As thinkers from various disciplines have joined forces and looked at the systemic relationships among food, energy, and water systems, inquiry and problem-solving are moving to the next level. Harnessing the thinking and creativity of multiple perspectives is behind the INFEWS initiative.

We need further research to understand the relationships because, in the coming decades, we will see new stressors on these three critical resources. By 2050, the U.S. population is expected to grow to 400 million and the global population to 9 billion, bringing greater demands for food, energy, and water.

Population growth and migration and their associated economic development and food production will cause ecological impacts. Add to these stressors such environmental factors as variations in precipitation, and you have major challenges for food, energy, and water systems.

Adaptations, both technological and social, will require new understanding of the issues, new scientific approaches—and new scientists and engineers who can think creatively. The INFEWS initiative aims to further our knowledge of these complex challenges and apply the knowledge to decision-making and resource management.

 

How the initiative developed

The scope of the challenges across education and all disciplines of science places the INFEWS initiative squarely within the NSF mission to promote fundamental research that can increase economic growth, innovation, and security.

The development of INFEWS was informed by a number of recent NSF-sponsored projects that centered on the Earth’s relational systems, an approach falling under the broad header of “Environmental Science.”

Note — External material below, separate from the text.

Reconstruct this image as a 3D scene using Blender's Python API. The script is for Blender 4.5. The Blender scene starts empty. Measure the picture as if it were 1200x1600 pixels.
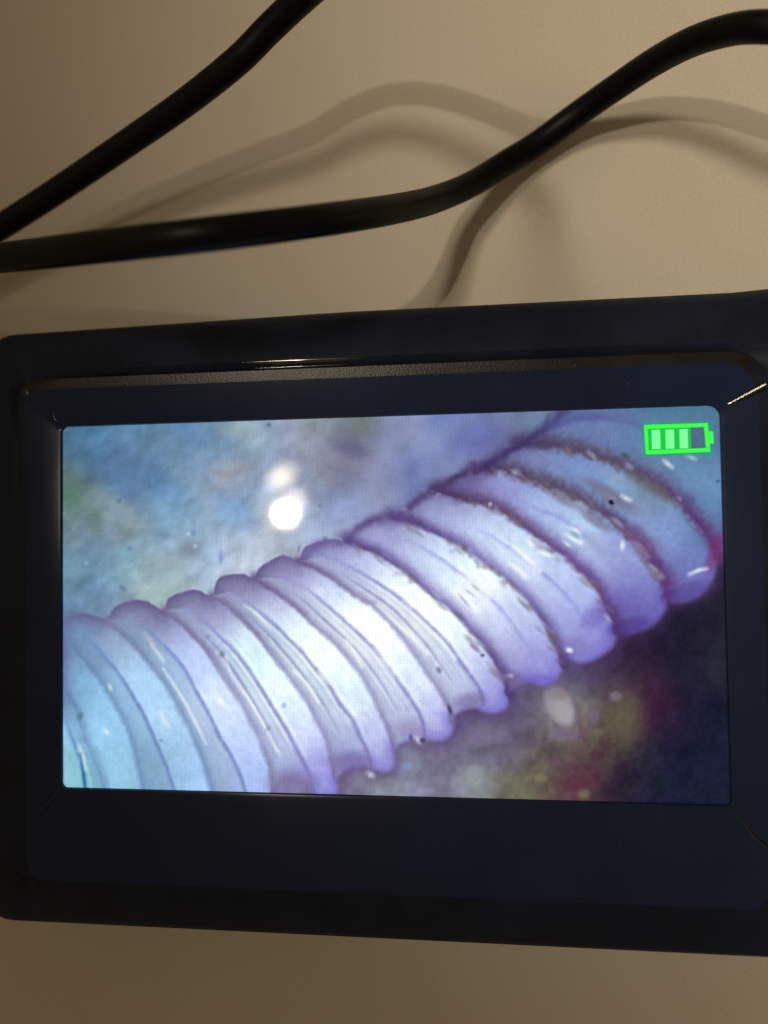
import bpy, bmesh, math, random
import numpy as np
from mathutils import Vector, Matrix

random.seed(7)
rng = np.random.default_rng(11)
MM = 0.001                                   # everything below is written in millimetres
C = bpy.context.scene.collection
SC = bpy.context.scene
ZS = 20.0                                    # height of the display glass above the table

# ------------------------------------------------------------------ camera
def euler_matrix(a):
    cx, cy, cz = np.cos(a); sx, sy, sz = np.sin(a)
    Rx = np.array([[1, 0, 0], [0, cx, -sx], [0, sx, cx]])
    Ry = np.array([[cy, 0, sy], [0, 1, 0], [-sy, 0, cy]])
    Rz = np.array([[cz, -sz, 0], [sz, cz, 0], [0, 0, 1]])
    return Rz @ Ry @ Rx
CAM_R = euler_matrix(np.array([3.11839819e-02, 1.25428020e-01, -1.40253297e-02]))
CAM_P = np.array([15.50, 9.44, 113.573 + ZS])
FPX = 1250.0                                 # focal length in pixels of a 1200 x 1600 picture
cam = bpy.data.cameras.new('camera')
cam.sensor_fit = 'VERTICAL'
cam.sensor_height = 7.68; cam.sensor_width = 5.76
cam.lens = FPX / 1600 * 7.68
cam.clip_start = 0.002; cam.clip_end = 50
cam.dof.use_dof = True
cam.dof.focus_distance = 0.1145
cam.dof.aperture_fstop = 1.75
co = bpy.data.objects.new('camera', cam); C.objects.link(co)
m4 = Matrix.Identity(4)
for i in range(3):
    for j in range(3): m4[i][j] = CAM_R[i, j]
    m4[i][3] = CAM_P[i] * MM
co.matrix_world = m4
SC.camera = co

def at(u, v, z):                             # a point seen at (u, v) of the photograph, z mm above the table
    d = CAM_R @ np.array([(u - 600) / FPX, -(v - 800) / FPX, -1.0])
    return CAM_P + d * ((z - CAM_P[2]) / d[2])
def seen(P):                                 # the reverse, for an array of points in mm
    c = (np.asarray(P, float) - CAM_P) @ CAM_R
    return np.stack([600 + FPX * c[..., 0] / -c[..., 2], 800 - FPX * c[..., 1] / -c[..., 2]], -1)

# ------------------------------------------------------------------ light
w = bpy.data.worlds.new('World'); SC.world = w; w.use_nodes = True
bg = w.node_tree.nodes['Background']
bg.inputs[0].default_value = (1.0, 0.73, 0.42, 1); bg.inputs[1].default_value = 0.18
SC.view_settings.view_transform = 'Standard'; SC.view_settings.look = 'None'
SC.view_settings.exposure = 0; SC.view_settings.gamma = 1

def lamp(name, direction, dist, power, radius, color, aim, cone, blend=1.0):
    l = bpy.data.lights.new(name, 'SPOT')
    l.energy = power; l.shadow_soft_size = radius * MM; l.color = color
    l.spot_size = math.radians(cone); l.spot_blend = blend
    o = bpy.data.objects.new(name, l); C.objects.link(o)
    d = Vector(direction).normalized()
    o.location = Vector((-14, 2, ZS)) * MM + d * dist * MM
    o.rotation_euler = (Vector(aim) * MM - o.location).to_track_quat('-Z', 'Y').to_euler()
    return o
WARM = (1.0, 0.88, 0.68)
AIM = (150, 92, 0)
lamp('room_lamp', (-0.244, 0.042, 0.969), 1200, 14.0, 9.5, WARM, AIM, 20.3)
lamp('glare_shape_light', (-0.230, 0.061, 0.970), 1200, 1.0, 5, WARM, AIM, 20.3)  # added light that makes the main lamp's glare on the glass less round
lamp('second_room_lamp', (-0.222, 0.262, 0.94), 1200, 28, 95, WARM, AIM, 20.3)
def shaded_lamp():                           # a weaker lamp, half hidden by its shade
    l = bpy.data.lights.new('shaded_room_lamp', 'AREA'); l.shape = 'ELLIPSE'
    l.size = 44 * MM; l.size_y = 20 * MM; l.energy = 0.22; l.color = (1.0, 0.86, 0.62)
    o = bpy.data.objects.new('shaded_room_lamp', l); C.objects.link(o)
    d = Vector((-0.249, 0.091, 0.965)).normalized()
    o.location = Vector((-14, 2, ZS)) * MM + d * 1.2
    o.rotation_euler = ((-d).to_track_quat('-Z', 'Y').to_matrix() @ Matrix.Rotation(math.radians(-35), 3, 'Z')).to_euler()
shaded_lamp()

# ------------------------------------------------------------------ helpers
def tag(o, label=None, cat=None, group=None, kind=None):
    if label: o['label'] = label
    if cat: o['category'] = cat
    if group: o['group'] = group
    if kind: o['kind'] = kind
    return o
def mesh_obj(name, verts, faces, mat, parent=None, smooth=True):
    me = bpy.data.meshes.new(name)
    me.from_pydata([tuple(np.asarray(v, float) * MM) for v in verts], [], faces)
    me.update()
    bm = bmesh.new(); bm.from_mesh(me); bmesh.ops.recalc_face_normals(bm, faces=bm.faces); bm.to_mesh(me); bm.free()
    if smooth:
        me.polygons.foreach_set('use_smooth', [True] * len(me.polygons))
        try: me.set_sharp_from_angle(angle=math.radians(32))
        except Exception: pass
    o = bpy.data.objects.new(name, me); C.objects.link(o)
    if mat: me.materials.append(mat)
    if parent: o.parent = parent
    return o
def nodes_of(name):
    m = bpy.data.materials.new(name); m.use_nodes = True
    nt = m.node_tree
    return m, nt, nt.nodes['Principled BSDF']
def N(nt, t, **kw):
    n = nt.nodes.new(t)
    for k, v in kw.items(): setattr(n, k, v)
    return n
def noise(nt, coord, scale, detail=3, rough=0.55):
    n = N(nt, 'ShaderNodeTexNoise'); n.inputs['Scale'].default_value = scale
    n.inputs['Detail'].default_value = detail; n.inputs['Roughness'].default_value = rough
    nt.links.new(coord, n.inputs['Vector']); return n
def ramp(nt, fac, stops):
    r = N(nt, 'ShaderNodeValToRGB')
    el = r.color_ramp.elements
    while len(el) < len(stops): el.new(0.5)
    for e, (p, c) in zip(el, stops): e.position = p; e.color = (*c, 1)
    nt.links.new(fac, r.inputs[0]); return r
def plastic(name, color, rough, grain_scale, bump, spec=0.5, var=0.35):
    m, nt, b = nodes_of(name)
    tc = N(nt, 'ShaderNodeTexCoord')
    n1 = noise(nt, tc.outputs['Object'], grain_scale, 2)
    n2 = noise(nt, tc.outputs['Object'], 90, 4)
    lo = tuple(c * (1 - var) for c in color); hi = tuple(c * (1 + var) for c in color)
    r = ramp(nt, n2.outputs['Fac'], [(0.3, lo), (0.7, hi)])
    nt.links.new(r.outputs[0], b.inputs['Base Color'])
    mr = N(nt, 'ShaderNodeMapRange'); mr.inputs['To Min'].default_value = rough * 0.8; mr.inputs['To Max'].default_value = rough * 1.25
    nt.links.new(n2.outputs['Fac'], mr.inputs['Value']); nt.links.new(mr.outputs[0], b.inputs['Roughness'])
    bp = N(nt, 'ShaderNodeBump'); bp.inputs['Strength'].default_value = bump; bp.inputs['Distance'].default_value = 0.0002
    nt.links.new(n1.outputs['Fac'], bp.inputs['Height']); nt.links.new(bp.outputs[0], b.inputs['Normal'])
    b.inputs['Specular IOR Level'].default_value = spec
    return m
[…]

Appreciation of environmental processes as components of “Complex Environmental Systems,” as the AC-ERE [Advisory Committee for Environmental Research and Education] report of January 2003 was titled, led to other NSF programs whose concepts were eventually incorporated into the broader context of SEES [Science, Engineering and Education for Sustainability; 2009 to 2015], which examined the science and technology necessary to achieve “sustainability.”

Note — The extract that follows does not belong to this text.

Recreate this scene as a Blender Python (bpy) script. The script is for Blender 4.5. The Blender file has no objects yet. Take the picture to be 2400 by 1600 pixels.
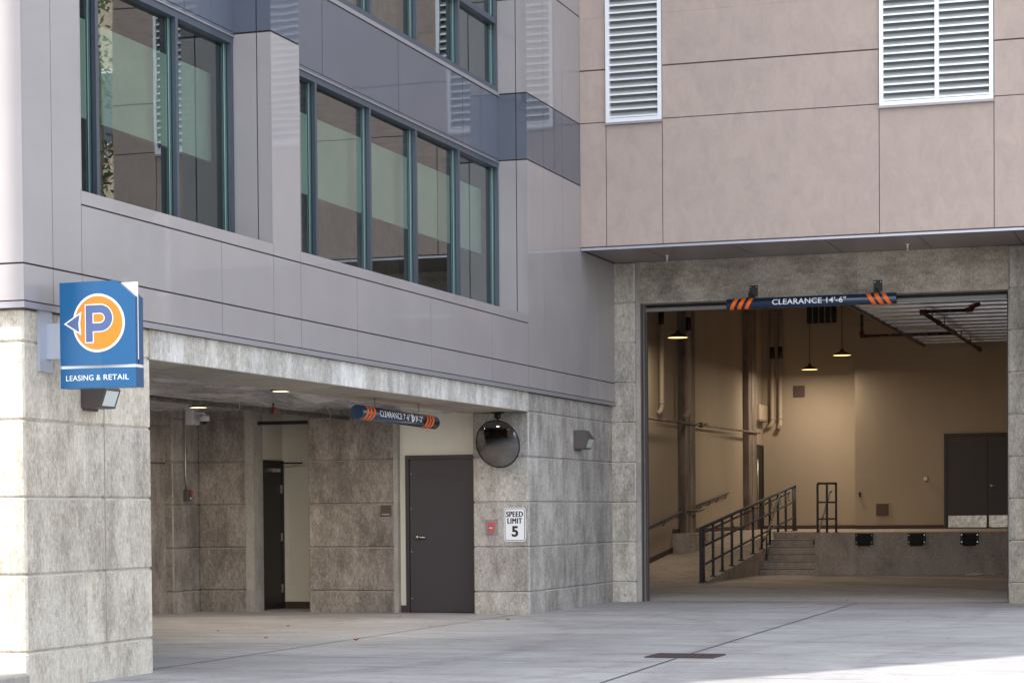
import bpy, bmesh, math, random
from mathutils import Vector, Matrix
R = math.radians
random.seed(7)
sc = bpy.context.scene
C = sc.collection

# ------------------------------------------------------------------ camera
cam_d = bpy.data.cameras.new('camera')
cam = bpy.data.objects.new('camera', cam_d); C.objects.link(cam); sc.camera = cam
F, PX, PY = 5155.08, 1128.79, 1339.83
yaw, pitch, roll = .3251, -.0264, -.0083
fw = Vector((-math.sin(yaw)*math.cos(pitch), math.cos(yaw)*math.cos(pitch), math.sin(pitch)))
rt = Vector((math.cos(yaw), math.sin(yaw), 0)); up = rt.cross(fw)
rt2 = rt*math.cos(roll)+up*math.sin(roll); up2 = -rt*math.sin(roll)+up*math.cos(roll)
m = Matrix((rt2, up2, -fw)).transposed().to_4x4()
m.translation = (8.8882, -32.6992, 1.3651)
cam.matrix_world = m
cam_d.sensor_fit = 'HORIZONTAL'; cam_d.sensor_width = 36; cam_d.lens = F/2400*36
cam_d.shift_x = (1200-PX)/2400; cam_d.shift_y = (PY-800)/2400
cam_d.clip_start = .1; cam_d.clip_end = 600

# ------------------------------------------------------------------ light
SUN_EL = 55; SX, SY = -.52, -.854
w = bpy.data.worlds.new('World'); sc.world = w; w.use_nodes = True
nt = w.node_tree; bg = nt.nodes['Background']
sky = nt.nodes.new('ShaderNodeTexSky'); sky.sky_type = 'NISHITA'; sky.sun_disc = False
sky.sun_elevation = R(SUN_EL); sky.sun_rotation = math.atan2(SX, SY)
sky.air_density = 1.0; sky.dust_density = 2.0; sky.ozone_density = 1.0
hs = nt.nodes.new('ShaderNodeHueSaturation'); hs.inputs['Saturation'].default_value = .42
nt.links.new(sky.outputs[0], hs.inputs['Color']); nt.links.new(hs.outputs[0], bg.inputs[0]); bg.inputs[1].default_value = .15
sl = bpy.data.lights.new('sun', 'SUN'); sl.energy = 2.0; sl.angle = R(.5); sl.color = (1, .95, .88)
so = bpy.data.objects.new('sun', sl); C.objects.link(so)
d = Vector((-SX*math.cos(R(SUN_EL)), -SY*math.cos(R(SUN_EL)), -math.sin(R(SUN_EL))))
so.rotation_euler = d.to_track_quat('-Z', 'Y').to_euler(); so.location = (-10, -20, 30)
vs = sc.view_settings; vs.view_transform = 'Standard'; vs.look = 'None'; vs.gamma = 1; vs.exposure = 1.75
sc.cycles.max_bounces = 10; sc.cycles.diffuse_bounces = 6; sc.cycles.glossy_bounces = 4
sc.cycles.use_denoising = True; sc.cycles.sample_clamp_indirect = 6

# ------------------------------------------------------------------ materials
def mat(name, col, rough=.6, metal=0, coat=0, coat_r=.05, spec=.5):
    mt = bpy.data.materials.new(name); mt.use_nodes = True
    b = mt.node_tree.nodes['Principled BSDF']
    b.inputs['Base Color'].default_value = (*col, 1); b.inputs['Roughness'].default_value = rough
    b.inputs['Metallic'].default_value = metal; b.inputs['Coat Weight'].default_value = coat
    b.inputs['Coat Roughness'].default_value = coat_r; b.inputs['Specular IOR Level'].default_value = spec
    return mt
class N:
    def __init__(s, mt):
        s.t = mt.node_tree; s.b = s.t.nodes['Principled BSDF']
        s.pos = s.t.nodes.new('ShaderNodeNewGeometry').outputs['Position']
    def noise(s, scale, stretch=(1, 1, 1), detail=6, rough=.6, off=0, dist=0):
        mp = s.t.nodes.new('ShaderNodeMapping'); mp.inputs['Scale'].default_value = stretch
        mp.inputs['Location'].default_value = (off, off*.7, off*1.3)
        s.t.links.new(s.pos, mp.inputs[0])
        n = s.t.nodes.new('ShaderNodeTexNoise'); n.inputs['Scale'].default_value = scale
        n.inputs['Detail'].default_value = detail; n.inputs['Roughness'].default_value = rough
        n.inputs['Distortion'].default_value = dist
        s.t.links.new(mp.outputs[0], n.inputs['Vector']); return n.outputs['Fac']
    def ramp(s, x, a, b, c0=(0, 0, 0), c1=(1, 1, 1)):
        r = s.t.nodes.new('ShaderNodeValToRGB'); e = r.color_ramp.elements
        e[0].position = a; e[1].position = b; e[0].color = (*c0, 1); e[1].color = (*c1, 1)
        s.t.links.new(x, r.inputs[0]); return r.outputs[0]
    def mix(s, f, a, b, mode='MIX'):
        x = s.t.nodes.new('ShaderNodeMix'); x.data_type = 'RGBA'; x.blend_type = mode
        for i, v in ((0, f), (6, a), (7, b)):
            if isinstance(v, (int, float)): x.inputs[i].default_value = v
            elif isinstance(v, tuple): x.inputs[i].default_value = (*v, 1)
            else: s.t.links.new(v, x.inputs[i])
        return x.outputs[2]
    def math(s, op, a, b=0):
        x = s.t.nodes.new('ShaderNodeMath'); x.operation = op
        for i, v in ((0, a), (1, b)):
            if isinstance(v, (int, float)): x.inputs[i].default_value = v
            else: s.t.links.new(v, x.inputs[i])
        return x.outputs[0]
    def color(s, c): s.t.links.new(c, s.b.inputs['Base Color'])
    def rough(s, c): s.t.links.new(c, s.b.inputs['Roughness'])
    def bump(s, h, strength=.3, dist=.01, coat=False):
        b = s.t.nodes.new('ShaderNodeBump'); b.inputs['Strength'].default_value = strength
        b.inputs['Distance'].default_value = dist; s.t.links.new(h, b.inputs['Height'])
        if coat is not True: s.t.links.new(b.outputs[0], s.b.inputs['Normal'])
        if coat: s.t.links.new(b.outputs[0], s.b.inputs['Coat Normal'])
    def voro(s, scale):
        v = s.t.nodes.new('ShaderNodeTexVoronoi'); v.inputs['Scale'].default_value = scale
        s.t.links.new(s.pos, v.inputs['Vector']); return v.outputs['Distance']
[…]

Under the SEES initiative was the program “Water Sustainability and Climate,” which enabled significant advances in the understanding of water cycle systems and the cross-influences on water systems of agriculture, hydropower, and transportation. Other programs under SEES focused on reducing water consumption in power plants, enhancing crop yields, understanding decision-making about food-energy-water system issues, providing insights into new technology concepts, and advancing knowledge of interactions among land, atmosphere, and coastal regions.

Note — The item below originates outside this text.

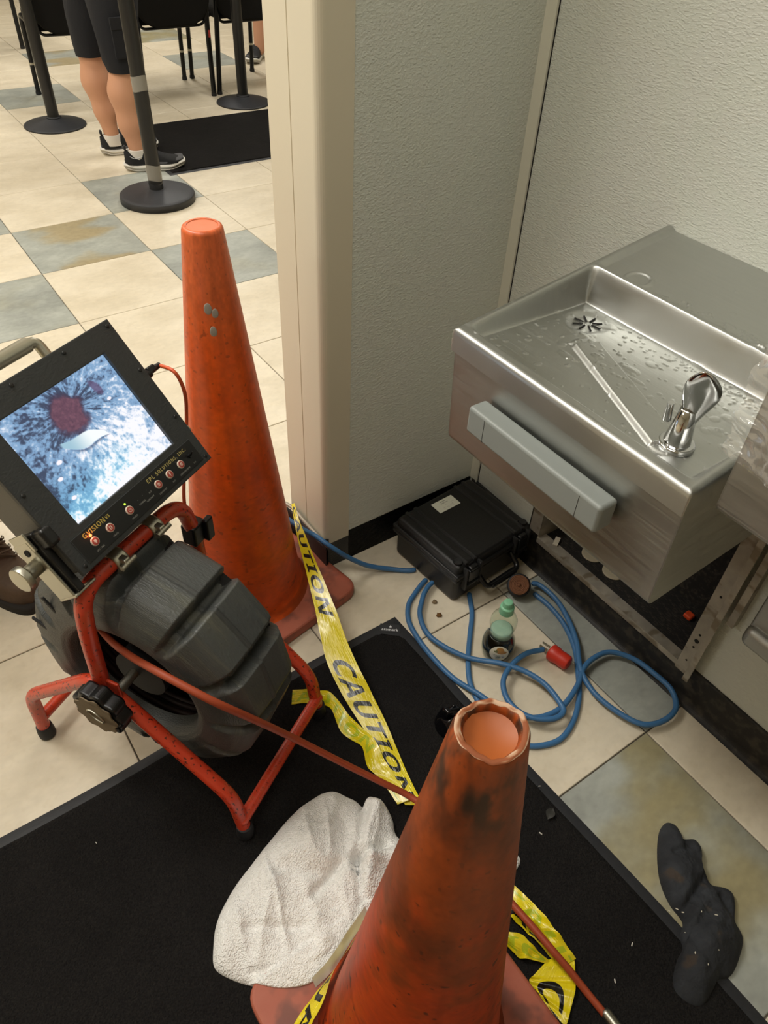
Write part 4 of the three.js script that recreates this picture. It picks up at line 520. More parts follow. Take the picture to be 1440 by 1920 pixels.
{ // strip let down from behind the far cone
  const L = [[-0.366, 0.165, 2.335], [-0.388, 0.165, 2.386], [-0.41, 0.16, 2.441], [-0.426, 0.15, 2.49], [-0.445, 0.135, 2.549], [-0.466, 0.118, 2.611], [-0.487, 0.1, 2.668], [-0.506, 0.08, 2.729], [-0.511, 0.055, 2.793], [-0.509, 0.035, 2.847], [-0.508, 0.02, 2.903], [-0.516, 0.014, 2.964], [-0.525, 0.014, 3.018], [-0.527, 0.014, 3.048]];
  const R = [[-0.36, 0.17, 2.34], [-0.38, 0.17, 2.397], [-0.394, 0.165, 2.456], [-0.408, 0.155, 2.517], [-0.419, 0.14, 2.58], [-0.433, 0.12, 2.651], [-0.448, 0.1, 2.718], [-0.456, 0.08, 2.777], [-0.458, 0.055, 2.83], [-0.463, 0.035, 2.885], [-0.473, 0.02, 2.941], [-0.486, 0.016, 2.998], [-0.494, 0.016, 3.039], [-0.498, 0.016, 3.069]];
  solo('caution_tape', ribbon(L, R, 160, 0.004, 5), tapeMat(tapeFront, -0.102, -0.42), 'long yellow strip with black lettering running down from the far cone', 'caution tape', 'caution tape strips');
  const L2 = [[-0.6, 0.012, 2.735], [-0.567, 0.012, 2.752], [-0.538, 0.014, 2.785], [-0.547, 0.014, 2.85], [-0.53, 0.016, 2.899], [-0.545, 0.018, 2.946], [-0.538, 0.016, 2.983], [-0.539, 0.014, 3.039]], R2 = [[-0.585, 0.03, 2.715], [-0.552, 0.03, 2.735], [-0.521, 0.034, 2.77], [-0.516, 0.026, 2.841], [-0.505, 0.028, 2.905], [-0.511, 0.026, 2.952], [-0.514, 0.022, 3.008], [-0.514, 0.022, 3.047]];
  solo('caution_tape', ribbon(L2, R2, 120, 0.012, 9), tapeMat(tapeBack, 0.2, 0.345), 'twisted yellow strip showing its back, from the reel stand to the towel', 'caution tape', 'caution tape strips');
  const t = thing('caution_tape', 'crumpled yellow tape heap with large black letters right of the nearer cone', 'caution tape', [0, 0, 0], 0, 'caution tape strips');
  const fold = (l, r, m, s) => part('fold', ribbon(l, r, 90, 0.012, s), m, t);
  fold([[-0.476, 0.016, 3.264], [-0.482, 0.018, 3.299], [-0.477, 0.03, 3.329], [-0.474, 0.035, 3.351], [-0.476, 0.03, 3.387], [-0.477, 0.018, 3.416]], [[-0.455, 0.02, 3.264], [-0.455, 0.026, 3.282], [-0.452, 0.042, 3.324], [-0.452, 0.044, 3.37], [-0.449, 0.034, 3.399], [-0.446, 0.022, 3.422]], tapeMat(tapeBack, 0.1, 0.42), 21);
  fold([[-0.5, 0.02, 3.25], [-0.497, 0.02, 3.30], [-0.489, 0.024, 3.335], [-0.483, 0.022, 3.37], [-0.478, 0.016, 3.4]], [[-0.49, 0.035, 3.25], [-0.484, 0.035, 3.29], [-0.474, 0.04, 3.33], [-0.468, 0.038, 3.37], [-0.465, 0.02, 3.405]], tapeMat(tapeFront, 0.55, 0.42), 25);
  fold([[-0.527, 0.014, 3.27], [-0.527, 0.018, 3.305], [-0.528, 0.022, 3.346], [-0.523, 0.022, 3.367], [-0.503, 0.018, 3.386], [-0.488, 0.014, 3.401]], [[-0.512, 0.03, 3.26], [-0.515, 0.034, 3.296], [-0.52, 0.038, 3.325], [-0.501, 0.038, 3.347], [-0.495, 0.03, 3.374], [-0.483, 0.016, 3.398]], tapeMat(tapeBack, 0.4, 0.42), 23);
  fold([[-0.483, 0.014, 3.396], [-0.52, 0.014, 3.399], [-0.53, 0.012, 3.4], [-0.531, 0.012, 3.42], [-0.531, 0.012, 3.453]], [[-0.445, 0.02, 3.417], [-0.463, 0.018, 3.439], [-0.48, 0.016, 3.454], [-0.51, 0.014, 3.472], [-0.526, 0.014, 3.481]], tapeMat(tapeFront, -0.03, -0.42), 24);
  solo('caution_tape', ribbon([[-0.705, 0.038, 3.18], [-0.797, 0.05, 3.217], [-0.842, 0.045, 3.228], [-0.878, 0.042, 3.24], [-0.925, 0.04, 3.262]], [[-0.705, 0.06, 3.192], [-0.795, 0.082, 3.223], [-0.833, 0.072, 3.248], [-0.863, 0.06, 3.262], [-0.9, 0.044, 3.284]], 90, 0.006, 31), tapeMat(tapeFront, 0.3, 0.42), 'narrow yellow strip tucked on the foot of the nearer cone beside the towel', 'caution tape', 'caution tape strips');
}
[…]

Last fall, the AC-ERE published a new 10-year outlook, America’s Future, which follows on the 2003 report. Two notable points in the report are first, that the cross-disciplinary nature of the problems calls on us to think beyond individual disciplines as we invest our research dollars; and second, that environmental science is crucial to environmental protection, economic prosperity, and increased security.

 

4 key research thrusts of the INFEWS Initiative

The overarching goal of the INFEWS initiative is to integrate interdisciplinary research and scientific understanding into decision-making to improve system management and function. The INFEWS initiative is designed specifically to attain the following four critical goals:

  • Advance our understanding of the coupled food-energy-water system through integrated systems modeling;
  • Create methodologies for effective data integration and cyber elements at multiple temporal and spatial scales. This will enable further understanding and support better management of FEWS;
  • Support fundamental science and engineering to create new solutions and technologies to use water, land, and energy resources effectively.
  • Develop the next generation of researchers and workforce.

Examples of work to date

In 2015, NSF communicated with research communities to develop and define important research questions through proposals for workshops, supplements to existing grants, and, for a few select cases, Early Concept Grants for Exploratory Research (EAGERS). The research community responded enthusiastically. NSF held 17 workshops and funded 25 supplements. This work is informing research questions, enabling the development of academic partnerships, and enhancing collaborations among federal agencies.

Workshops covered diverse topics within the FEWS nexus, including technological issues, needed regional and disciplinary contributions to building new research directions, and improved methods of data collection, management, and analysis. The workshops and supplements helped to uncover issues that are enabling deeper inquiry into improving FEWS. Some examples—

  • How do we integrate data, instruments, and models that currently operate at different spatial and temporal scales?
  • How can we increase the efficiency of FEWS?
  • How can regions balance use of FEWS resources to enable sustainability?
  • The complex interconnections of FEWS pose formidable scientific modeling challenges. How can big data, computational resources, and cyber-infrastructure improve decision-making?
  • How can changes to infrastructure, institutions, and behavior increase resilience and improve food security?

In addition to addressing specific issues in the workshops and solicitations, NSF has focused on educating and training scientists and engineers to grapple with problems in the FEWS nexus. We foresee that FEWS-nexus research will become increasingly broad with opportunities for technological and sociologic advances. Programs such as the National Science Foundation Research Traineeship and EPSCoR, the Experimental Program to Stimulate Competitive Research, are avenues for training the next generation of scientists and engineers to understand the complexities of FEWS.

In partnership with the American Association of Community Colleges, NSF has opened the second annual Community College Innovation Challenge, whose theme this year is the food-energy-water nexus. By challenging students to submit science, technology, engineering and mathematics-based solutions to real-world FEWS-related issues of local and global concern, this competition aims not only to spotlight food-energy-water breakthroughs, but to open opportunities for community college students in the innovation economy.

 

What we expect to do in FY2016?

The INFEWS initiative provides an overarching research context to advance science and meet significant national needs through application and technological innovation, and we look forward this year to supporting research that can lead to better use of FEWS resources. Last month, NSF and the U.S. Department of Agriculture’s National Institute of Food and Agriculture issued a joint solicitation for proposals, with plans to make awards this summer. The solicitation provides a context for NSF interactions with other agencies for fundamental research that may be complementary to their agency missions. We would like to thank USDA for this collaboration.

This conference offers a great opportunity to advance inquiry as we understand the questions being generated from different creative perspectives … and emerge working in sync to develop answers.